'''
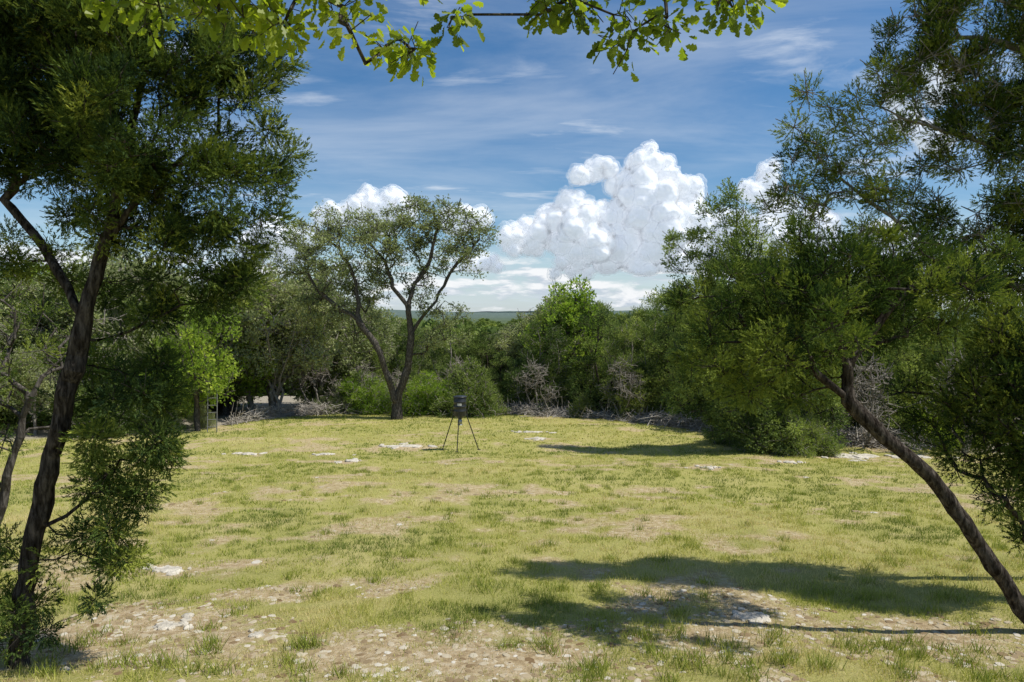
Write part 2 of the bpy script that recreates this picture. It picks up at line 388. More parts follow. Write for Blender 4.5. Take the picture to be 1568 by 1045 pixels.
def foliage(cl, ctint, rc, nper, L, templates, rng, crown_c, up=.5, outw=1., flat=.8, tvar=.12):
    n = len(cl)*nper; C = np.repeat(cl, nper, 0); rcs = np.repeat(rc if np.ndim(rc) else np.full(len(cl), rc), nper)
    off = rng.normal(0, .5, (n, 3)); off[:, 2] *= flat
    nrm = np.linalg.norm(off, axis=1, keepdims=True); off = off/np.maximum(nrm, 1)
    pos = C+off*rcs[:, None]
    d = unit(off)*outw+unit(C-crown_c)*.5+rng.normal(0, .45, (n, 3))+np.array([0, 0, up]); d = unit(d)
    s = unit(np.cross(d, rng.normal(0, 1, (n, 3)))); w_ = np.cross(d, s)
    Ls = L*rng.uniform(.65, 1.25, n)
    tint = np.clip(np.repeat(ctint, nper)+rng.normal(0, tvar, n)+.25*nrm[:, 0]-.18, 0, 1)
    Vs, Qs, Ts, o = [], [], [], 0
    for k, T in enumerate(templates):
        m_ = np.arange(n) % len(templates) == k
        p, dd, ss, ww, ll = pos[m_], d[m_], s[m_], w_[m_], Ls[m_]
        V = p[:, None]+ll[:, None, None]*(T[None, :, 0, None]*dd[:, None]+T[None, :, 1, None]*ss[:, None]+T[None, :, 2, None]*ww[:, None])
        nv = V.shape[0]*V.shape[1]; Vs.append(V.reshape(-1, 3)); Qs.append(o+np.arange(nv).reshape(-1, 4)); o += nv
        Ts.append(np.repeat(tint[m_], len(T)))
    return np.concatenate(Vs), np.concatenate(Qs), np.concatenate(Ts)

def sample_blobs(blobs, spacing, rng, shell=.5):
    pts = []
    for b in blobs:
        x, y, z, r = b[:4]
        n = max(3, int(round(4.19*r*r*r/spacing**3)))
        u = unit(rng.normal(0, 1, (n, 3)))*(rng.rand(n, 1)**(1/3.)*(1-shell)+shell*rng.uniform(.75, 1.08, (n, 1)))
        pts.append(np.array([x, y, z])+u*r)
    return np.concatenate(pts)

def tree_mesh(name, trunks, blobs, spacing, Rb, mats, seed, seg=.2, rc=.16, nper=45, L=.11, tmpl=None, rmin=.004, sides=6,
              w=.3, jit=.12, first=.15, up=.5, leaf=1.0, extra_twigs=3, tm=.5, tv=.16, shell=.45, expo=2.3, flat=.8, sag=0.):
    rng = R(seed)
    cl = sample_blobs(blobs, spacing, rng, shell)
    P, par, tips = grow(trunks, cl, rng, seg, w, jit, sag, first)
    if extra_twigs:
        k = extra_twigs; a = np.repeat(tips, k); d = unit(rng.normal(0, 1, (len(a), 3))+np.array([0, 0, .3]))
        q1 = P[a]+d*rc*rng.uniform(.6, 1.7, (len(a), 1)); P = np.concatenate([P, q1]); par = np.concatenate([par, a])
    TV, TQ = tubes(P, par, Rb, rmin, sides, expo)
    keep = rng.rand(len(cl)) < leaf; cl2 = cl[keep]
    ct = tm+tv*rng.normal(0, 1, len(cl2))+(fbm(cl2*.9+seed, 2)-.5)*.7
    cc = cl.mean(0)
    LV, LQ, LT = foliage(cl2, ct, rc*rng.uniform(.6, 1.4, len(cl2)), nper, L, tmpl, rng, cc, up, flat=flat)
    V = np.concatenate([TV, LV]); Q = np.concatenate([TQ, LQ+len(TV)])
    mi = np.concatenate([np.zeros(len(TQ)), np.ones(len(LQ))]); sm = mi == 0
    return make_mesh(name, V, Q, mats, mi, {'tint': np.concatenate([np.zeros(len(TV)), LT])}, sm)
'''
→ **What to do**: Reproduce the full material exactly, excluding the pictures.

→ **Worked answer**:
Write part 2 of the bpy script that recreates this picture. It picks up at line 388. More parts follow. Write for Blender 4.5. Take the picture to be 1568 by 1045 pixels.
def foliage(cl, ctint, rc, nper, L, templates, rng, crown_c, up=.5, outw=1., flat=.8, tvar=.12):
    n = len(cl)*nper; C = np.repeat(cl, nper, 0); rcs = np.repeat(rc if np.ndim(rc) else np.full(len(cl), rc), nper)
    off = rng.normal(0, .5, (n, 3)); off[:, 2] *= flat
    nrm = np.linalg.norm(off, axis=1, keepdims=True); off = off/np.maximum(nrm, 1)
    pos = C+off*rcs[:, None]
    d = unit(off)*outw+unit(C-crown_c)*.5+rng.normal(0, .45, (n, 3))+np.array([0, 0, up]); d = unit(d)
    s = unit(np.cross(d, rng.normal(0, 1, (n, 3)))); w_ = np.cross(d, s)
    Ls = L*rng.uniform(.65, 1.25, n)
    tint = np.clip(np.repeat(ctint, nper)+rng.normal(0, tvar, n)+.25*nrm[:, 0]-.18, 0, 1)
    Vs, Qs, Ts, o = [], [], [], 0
    for k, T in enumerate(templates):
        m_ = np.arange(n) % len(templates) == k
        p, dd, ss, ww, ll = pos[m_], d[m_], s[m_], w_[m_], Ls[m_]
        V = p[:, None]+ll[:, None, None]*(T[None, :, 0, None]*dd[:, None]+T[None, :, 1, None]*ss[:, None]+T[None, :, 2, None]*ww[:, None])
        nv = V.shape[0]*V.shape[1]; Vs.append(V.reshape(-1, 3)); Qs.append(o+np.arange(nv).reshape(-1, 4)); o += nv
        Ts.append(np.repeat(tint[m_], len(T)))
    return np.concatenate(Vs), np.concatenate(Qs), np.concatenate(Ts)

def sample_blobs(blobs, spacing, rng, shell=.5):
    pts = []
    for b in blobs:
        x, y, z, r = b[:4]
        n = max(3, int(round(4.19*r*r*r/spacing**3)))
        u = unit(rng.normal(0, 1, (n, 3)))*(rng.rand(n, 1)**(1/3.)*(1-shell)+shell*rng.uniform(.75, 1.08, (n, 1)))
        pts.append(np.array([x, y, z])+u*r)
    return np.concatenate(pts)

def tree_mesh(name, trunks, blobs, spacing, Rb, mats, seed, seg=.2, rc=.16, nper=45, L=.11, tmpl=None, rmin=.004, sides=6,
              w=.3, jit=.12, first=.15, up=.5, leaf=1.0, extra_twigs=3, tm=.5, tv=.16, shell=.45, expo=2.3, flat=.8, sag=0.):
    rng = R(seed)
    cl = sample_blobs(blobs, spacing, rng, shell)
    P, par, tips = grow(trunks, cl, rng, seg, w, jit, sag, first)
    if extra_twigs:
        k = extra_twigs; a = np.repeat(tips, k); d = unit(rng.normal(0, 1, (len(a), 3))+np.array([0, 0, .3]))
        q1 = P[a]+d*rc*rng.uniform(.6, 1.7, (len(a), 1)); P = np.concatenate([P, q1]); par = np.concatenate([par, a])
    TV, TQ = tubes(P, par, Rb, rmin, sides, expo)
    keep = rng.rand(len(cl)) < leaf; cl2 = cl[keep]
    ct = tm+tv*rng.normal(0, 1, len(cl2))+(fbm(cl2*.9+seed, 2)-.5)*.7
    cc = cl.mean(0)
    LV, LQ, LT = foliage(cl2, ct, rc*rng.uniform(.6, 1.4, len(cl2)), nper, L, tmpl, rng, cc, up, flat=flat)
    V = np.concatenate([TV, LV]); Q = np.concatenate([TQ, LQ+len(TV)])
    mi = np.concatenate([np.zeros(len(TQ)), np.ones(len(LQ))]); sm = mi == 0
    return make_mesh(name, V, Q, mats, mi, {'tint': np.concatenate([np.zeros(len(TV)), LT])}, sm)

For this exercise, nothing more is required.